Kevin Harcombe is headteacher at Redlands Primary School, Fareham and former NCSL headteacher of the year.
How to get governors on side…
1. Be open and transparent in your dealings with them. If you have bad news to give get it all out at once rather than a slow but never ending trickle. Also, make sure they hear bad news from you – not from the school gate/the newspapers/the police. The idea is that when Ofsted or the LA or a parent tells them something less than flattering they are fully informed and can respond ” we already know about this and this is what we plan to do about it.”
2. Get governors into school to sample a day in the life of. Pair them up with a subject/class teacher.
3. Governance is a strategic not a managerial role – they are the board of directors to the Head’s CEO.
4. Hold joint staff/governor meetings once a term. This is a chance to meet, understand and exchange ideas.

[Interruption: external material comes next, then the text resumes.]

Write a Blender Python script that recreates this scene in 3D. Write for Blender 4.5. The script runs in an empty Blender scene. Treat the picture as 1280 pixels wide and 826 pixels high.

5. The National Governors Association is full of good advice http://www.nga.org.uk
6. Grow your own governors. Approach parents/staff about standing. Make sure any LA governors are ones you want rather than ones foisted on you – you can turn them down.
7. Parent governor elections and ballots – are your elections free and fair or would they make Robert Mugabe and George W. Bush blush?
Teachers are from Mars, governors are even more weird than that…
Governors worth their salt will not unquestioningly support heads in their role. A key function is to challenge and in order to challenge they need detailed information.
Likewise you need to be prepared to welcome what they have to offer: be they housewife, financial expert, solicitor, factory worker or whatever – the best governors bring a welcome sense of perspective to the sometimes Alice in Wonderland world of education.
Similarly they can get hold of the wrong end of the stick, start waving it about and poke you hard in the eye with the sharp end. This can happen with parent governors especially who sometimes see everything, not unreasonably, from the perspective of their own child rather than the body of children as a whole. The Chair needs to explain the true purpose of the role to awkward individuals.